[Entries with scene source code]
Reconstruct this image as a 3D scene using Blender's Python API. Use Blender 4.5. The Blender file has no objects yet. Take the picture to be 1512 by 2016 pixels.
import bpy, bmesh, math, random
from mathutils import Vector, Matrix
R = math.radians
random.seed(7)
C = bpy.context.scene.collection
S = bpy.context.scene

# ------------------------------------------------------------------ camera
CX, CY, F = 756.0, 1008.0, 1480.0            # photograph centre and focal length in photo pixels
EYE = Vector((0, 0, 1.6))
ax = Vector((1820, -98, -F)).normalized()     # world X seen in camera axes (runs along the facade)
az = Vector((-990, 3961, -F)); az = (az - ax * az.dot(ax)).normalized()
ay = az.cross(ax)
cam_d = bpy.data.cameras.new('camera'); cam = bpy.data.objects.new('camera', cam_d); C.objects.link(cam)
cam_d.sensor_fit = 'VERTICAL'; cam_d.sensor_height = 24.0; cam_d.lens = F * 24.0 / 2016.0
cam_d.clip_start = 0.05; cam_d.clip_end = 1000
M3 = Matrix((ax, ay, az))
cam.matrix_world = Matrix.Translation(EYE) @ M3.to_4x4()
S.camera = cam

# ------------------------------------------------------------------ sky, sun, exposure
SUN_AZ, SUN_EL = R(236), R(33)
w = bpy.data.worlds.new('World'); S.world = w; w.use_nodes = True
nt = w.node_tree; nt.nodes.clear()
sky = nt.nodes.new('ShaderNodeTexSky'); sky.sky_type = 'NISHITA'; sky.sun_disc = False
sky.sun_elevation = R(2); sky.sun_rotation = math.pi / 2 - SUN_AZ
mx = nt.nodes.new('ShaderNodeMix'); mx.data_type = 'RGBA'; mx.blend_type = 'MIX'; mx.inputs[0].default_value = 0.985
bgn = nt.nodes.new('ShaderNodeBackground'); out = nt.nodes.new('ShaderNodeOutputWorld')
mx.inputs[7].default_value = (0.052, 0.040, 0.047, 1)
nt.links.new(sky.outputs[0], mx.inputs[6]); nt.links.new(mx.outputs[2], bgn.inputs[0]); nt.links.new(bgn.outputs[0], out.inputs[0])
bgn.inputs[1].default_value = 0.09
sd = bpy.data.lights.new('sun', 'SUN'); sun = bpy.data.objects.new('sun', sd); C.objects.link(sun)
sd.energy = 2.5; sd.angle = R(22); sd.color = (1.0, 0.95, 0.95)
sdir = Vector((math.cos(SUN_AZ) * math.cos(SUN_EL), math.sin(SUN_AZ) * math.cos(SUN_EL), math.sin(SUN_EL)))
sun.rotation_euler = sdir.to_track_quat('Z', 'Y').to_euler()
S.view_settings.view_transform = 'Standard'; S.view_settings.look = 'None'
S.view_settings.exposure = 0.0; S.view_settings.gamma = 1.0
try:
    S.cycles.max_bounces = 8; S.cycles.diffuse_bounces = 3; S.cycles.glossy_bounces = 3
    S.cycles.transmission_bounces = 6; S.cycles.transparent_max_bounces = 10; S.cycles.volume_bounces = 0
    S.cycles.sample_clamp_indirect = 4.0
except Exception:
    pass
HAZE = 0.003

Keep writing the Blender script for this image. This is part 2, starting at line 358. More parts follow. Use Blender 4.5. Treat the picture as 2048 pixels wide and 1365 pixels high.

TO DO: Quote the whole listing above, leaving nothing out.

EXERCISE SOLUTION:
Reconstruct this image as a 3D scene using Blender's Python API. Use Blender 4.5. The Blender file has no objects yet. Take the picture to be 1512 by 2016 pixels.
import bpy, bmesh, math, random
from mathutils import Vector, Matrix
R = math.radians
random.seed(7)
C = bpy.context.scene.collection
S = bpy.context.scene

# ------------------------------------------------------------------ camera
CX, CY, F = 756.0, 1008.0, 1480.0            # photograph centre and focal length in photo pixels
EYE = Vector((0, 0, 1.6))
ax = Vector((1820, -98, -F)).normalized()     # world X seen in camera axes (runs along the facade)
az = Vector((-990, 3961, -F)); az = (az - ax * az.dot(ax)).normalized()
ay = az.cross(ax)
cam_d = bpy.data.cameras.new('camera'); cam = bpy.data.objects.new('camera', cam_d); C.objects.link(cam)
cam_d.sensor_fit = 'VERTICAL'; cam_d.sensor_height = 24.0; cam_d.lens = F * 24.0 / 2016.0
cam_d.clip_start = 0.05; cam_d.clip_end = 1000
M3 = Matrix((ax, ay, az))
cam.matrix_world = Matrix.Translation(EYE) @ M3.to_4x4()
S.camera = cam

# ------------------------------------------------------------------ sky, sun, exposure
SUN_AZ, SUN_EL = R(236), R(33)
w = bpy.data.worlds.new('World'); S.world = w; w.use_nodes = True
nt = w.node_tree; nt.nodes.clear()
sky = nt.nodes.new('ShaderNodeTexSky'); sky.sky_type = 'NISHITA'; sky.sun_disc = False
sky.sun_elevation = R(2); sky.sun_rotation = math.pi / 2 - SUN_AZ
mx = nt.nodes.new('ShaderNodeMix'); mx.data_type = 'RGBA'; mx.blend_type = 'MIX'; mx.inputs[0].default_value = 0.985
bgn = nt.nodes.new('ShaderNodeBackground'); out = nt.nodes.new('ShaderNodeOutputWorld')
mx.inputs[7].default_value = (0.052, 0.040, 0.047, 1)
nt.links.new(sky.outputs[0], mx.inputs[6]); nt.links.new(mx.outputs[2], bgn.inputs[0]); nt.links.new(bgn.outputs[0], out.inputs[0])
bgn.inputs[1].default_value = 0.09
sd = bpy.data.lights.new('sun', 'SUN'); sun = bpy.data.objects.new('sun', sd); C.objects.link(sun)
sd.energy = 2.5; sd.angle = R(22); sd.color = (1.0, 0.95, 0.95)
sdir = Vector((math.cos(SUN_AZ) * math.cos(SUN_EL), math.sin(SUN_AZ) * math.cos(SUN_EL), math.sin(SUN_EL)))
sun.rotation_euler = sdir.to_track_quat('Z', 'Y').to_euler()
S.view_settings.view_transform = 'Standard'; S.view_settings.look = 'None'
S.view_settings.exposure = 0.0; S.view_settings.gamma = 1.0
try:
    S.cycles.max_bounces = 8; S.cycles.diffuse_bounces = 3; S.cycles.glossy_bounces = 3
    S.cycles.transmission_bounces = 6; S.cycles.transparent_max_bounces = 10; S.cycles.volume_bounces = 0
    S.cycles.sample_clamp_indirect = 4.0
except Exception:
    pass
HAZE = 0.003

Keep writing the Blender script for this image. This is part 2, starting at line 358. More parts follow. Use Blender 4.5. Treat the picture as 2048 pixels wide and 1365 pixels high.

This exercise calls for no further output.